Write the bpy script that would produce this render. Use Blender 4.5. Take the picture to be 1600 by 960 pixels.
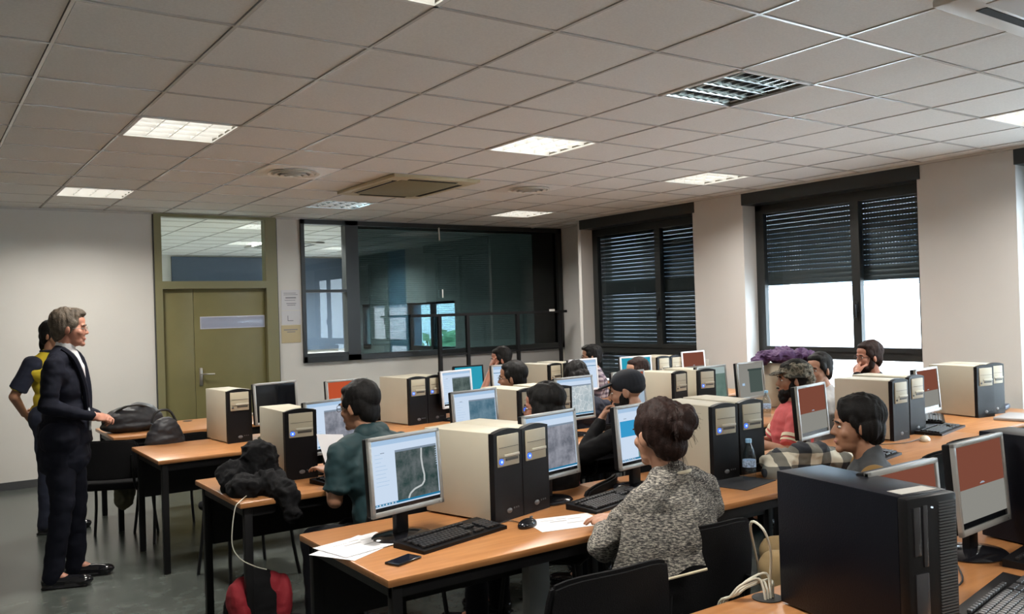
import bpy, bmesh, math, random
import numpy as np
from mathutils import Vector, Matrix, noise
random.seed(7)
PI = math.pi
C = bpy.context.scene.collection
for o in list(bpy.data.objects): bpy.data.objects.remove(o)
S = bpy.context.scene

# ------------------------------------------------------------------ camera, world, sun, exposure
YAW, PITCH, ROLL, FPX, CAMZ = 0.6109, 0.00594, -0.03065, 1350.2, 1.62
cam = bpy.data.cameras.new('camera'); cam.sensor_width = 36; cam.lens = FPX/1600*36
cam.clip_start = .02; cam.clip_end = 200
co = bpy.data.objects.new('camera', cam); C.objects.link(co)
fw = Vector((math.sin(YAW)*math.cos(PITCH), math.cos(YAW)*math.cos(PITCH), math.sin(PITCH)))
rt = Vector((math.cos(YAW), -math.sin(YAW), 0)); up = rt.cross(fw)
r2 = math.cos(ROLL)*rt+math.sin(ROLL)*up; u2 = -math.sin(ROLL)*rt+math.cos(ROLL)*up
co.matrix_world = Matrix(((r2.x, u2.x, -fw.x, 0), (r2.y, u2.y, -fw.y, 0), (r2.z, u2.z, -fw.z, CAMZ), (0, 0, 0, 1)))
S.camera = co
S.view_settings.view_transform = 'Standard'; S.view_settings.look = 'None'
S.view_settings.gamma = 1; S.view_settings.use_curve_mapping = False
S.view_settings.exposure = 0.0
LAMP_POWER = 46.0; LAMP_GLOW = 6.0
w = bpy.data.worlds.new('world'); S.world = w; w.use_nodes = True
bg = w.node_tree.nodes['Background']; bg.inputs[0].default_value = (.80, .90, 1.0, 1); bg.inputs[1].default_value = 18.0
sd = bpy.data.lights.new('sun', 'SUN'); sd.energy = 16.0; sd.angle = .02; sd.color = (1, .96, .9)
so = bpy.data.objects.new('sun', sd); C.objects.link(so)
so.rotation_euler = Vector((.55, .25, -.8)).to_track_quat('-Z', 'Y').to_euler()
so.location = (-5, 0, 12)

# ------------------------------------------------------------------ materials
MATS = {}
def mat(name, col, rough=.5, metal=0, emit=0, ecol=None, noise_amt=0, nscale=20, bump=0, bscale=60, spec=.5, coat=0):
    if name in MATS: return MATS[name]
    m = bpy.data.materials.new(name); m.use_nodes = True; nt = m.node_tree; b = nt.nodes['Principled BSDF']
    b.inputs['Base Color'].default_value = (*col, 1); b.inputs['Roughness'].default_value = rough
    b.inputs['Metallic'].default_value = metal; b.inputs['Specular IOR Level'].default_value = spec
    b.inputs['Coat Weight'].default_value = coat
    if emit:
        b.inputs['Emission Color'].default_value = (*(ecol or col), 1); b.inputs['Emission Strength'].default_value = emit
    if noise_amt or bump:
        tc = nt.nodes.new('ShaderNodeTexCoord')
    if noise_amt:
        n = nt.nodes.new('ShaderNodeTexNoise'); n.inputs['Scale'].default_value = nscale; n.inputs['Detail'].default_value = 5
        nt.links.new(tc.outputs['Object'], n.inputs['Vector'])
        r = nt.nodes.new('ShaderNodeValToRGB'); r.color_ramp.elements[0].position = .3; r.color_ramp.elements[1].position = .7
        r.color_ramp.elements[0].color = (*[max(0, c*(1-noise_amt)) for c in col], 1)
        r.color_ramp.elements[1].color = (*[min(1, c*(1+noise_amt)) for c in col], 1)
        nt.links.new(n.outputs['Fac'], r.inputs[0]); nt.links.new(r.outputs[0], b.inputs['Base Color'])
    if bump:
        n2 = nt.nodes.new('ShaderNodeTexNoise'); n2.inputs['Scale'].default_value = bscale; n2.inputs['Detail'].default_value = 4
        nt.links.new(tc.outputs['Object'], n2.inputs['Vector'])
        bp = nt.nodes.new('ShaderNodeBump'); bp.inputs['Strength'].default_value = bump; bp.inputs['Distance'].default_value = .01
        nt.links.new(n2.outputs['Fac'], bp.inputs['Height']); nt.links.new(bp.outputs[0], b.inputs['Normal'])
    MATS[name] = m; return m
def emis(name, col, s=1):
    if name in MATS: return MATS[name]
    m = bpy.data.materials.new(name); m.use_nodes = True; nt = m.node_tree; nt.nodes.clear()
    o = nt.nodes.new('ShaderNodeOutputMaterial'); e = nt.nodes.new('ShaderNodeEmission')
    e.inputs[0].default_value = (*col, 1); e.inputs[1].default_value = s; nt.links.new(e.outputs[0], o.inputs[0])
    MATS[name] = m; return m
def emis_map(name, c1, c2, scale, s=1, vor=False):
    if name in MATS: return MATS[name]
    m = emis(name, c1, s); nt = m.node_tree; e = [n for n in nt.nodes if n.type == 'EMISSION'][0]
    tc = nt.nodes.new('ShaderNodeTexCoord')
    n = nt.nodes.new('ShaderNodeTexNoise'); n.inputs['Scale'].default_value = scale; n.inputs['Detail'].default_value = 8; n.inputs['Roughness'].default_value = .65
    nt.links.new(tc.outputs['Object'], n.inputs['Vector'])
    r = nt.nodes.new('ShaderNodeValToRGB'); r.color_ramp.elements[0].position = .38; r.color_ramp.elements[1].position = .66
    r.color_ramp.elements[0].color = (*c1, 1); r.color_ramp.elements[1].color = (*c2, 1)
    nt.links.new(n.outputs['Fac'], r.inputs[0])
    out = r.outputs[0]
    if vor:
        v = nt.nodes.new('ShaderNodeTexVoronoi'); v.feature = 'DISTANCE_TO_EDGE'; v.inputs['Scale'].default_value = scale*1.6
        nt.links.new(tc.outputs['Object'], v.inputs['Vector'])
        lt = nt.nodes.new('ShaderNodeMath'); lt.operation = 'LESS_THAN'; lt.inputs[1].default_value = .012
        nt.links.new(v.outputs['Distance'], lt.inputs[0])
        mx = nt.nodes.new('ShaderNodeMixRGB'); mx.inputs[2].default_value = (.85, .87, .88, 1)
        nt.links.new(lt.outputs[0], mx.inputs[0]); nt.links.new(out, mx.inputs[1]); out = mx.outputs[0]
    nt.links.new(out, e.inputs[0]); return m
def glass(name, tint, refl=1.0, rough=0.0):
    if name in MATS: return MATS[name]
    m = bpy.data.materials.new(name); m.use_nodes = True; nt = m.node_tree; nt.nodes.clear()
    o = nt.nodes.new('ShaderNodeOutputMaterial'); t = nt.nodes.new('ShaderNodeBsdfTransparent'); g = nt.nodes.new('ShaderNodeBsdfGlossy')
    f = nt.nodes.new('ShaderNodeFresnel'); f.inputs[0].default_value = 1.45*refl; mx = nt.nodes.new('ShaderNodeMixShader')
    t.inputs[0].default_value = (*tint, 1); g.inputs['Roughness'].default_value = rough
    ge = nt.nodes.new('ShaderNodeNewGeometry'); sb = nt.nodes.new('ShaderNodeMath'); sb.operation = 'SUBTRACT'; sb.inputs[0].default_value = 1; nt.links.new(ge.outputs['Backfacing'], sb.inputs[1])
    mu = nt.nodes.new('ShaderNodeMath'); mu.operation = 'MULTIPLY'; nt.links.new(f.outputs[0], mu.inputs[0]); nt.links.new(sb.outputs[0], mu.inputs[1])
    nt.links.new(mu.outputs[0], mx.inputs[0]); nt.links.new(t.outputs[0], mx.inputs[1]); nt.links.new(g.outputs[0], mx.inputs[2])
    nt.links.new(mx.outputs[0], o.inputs[0]); MATS[name] = m; return m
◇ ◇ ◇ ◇
Transcribe the opening line of the listing above, please, and every line after it through the line with "S = bpy.context.scene", word for word, without pictures.

> [FINISHED EXERCISE]:
Write the bpy script that would produce this render. Use Blender 4.5. Take the picture to be 1600 by 960 pixels.
import bpy, bmesh, math, random
import numpy as np
from mathutils import Vector, Matrix, noise
random.seed(7)
PI = math.pi
C = bpy.context.scene.collection
for o in list(bpy.data.objects): bpy.data.objects.remove(o)
S = bpy.context.scene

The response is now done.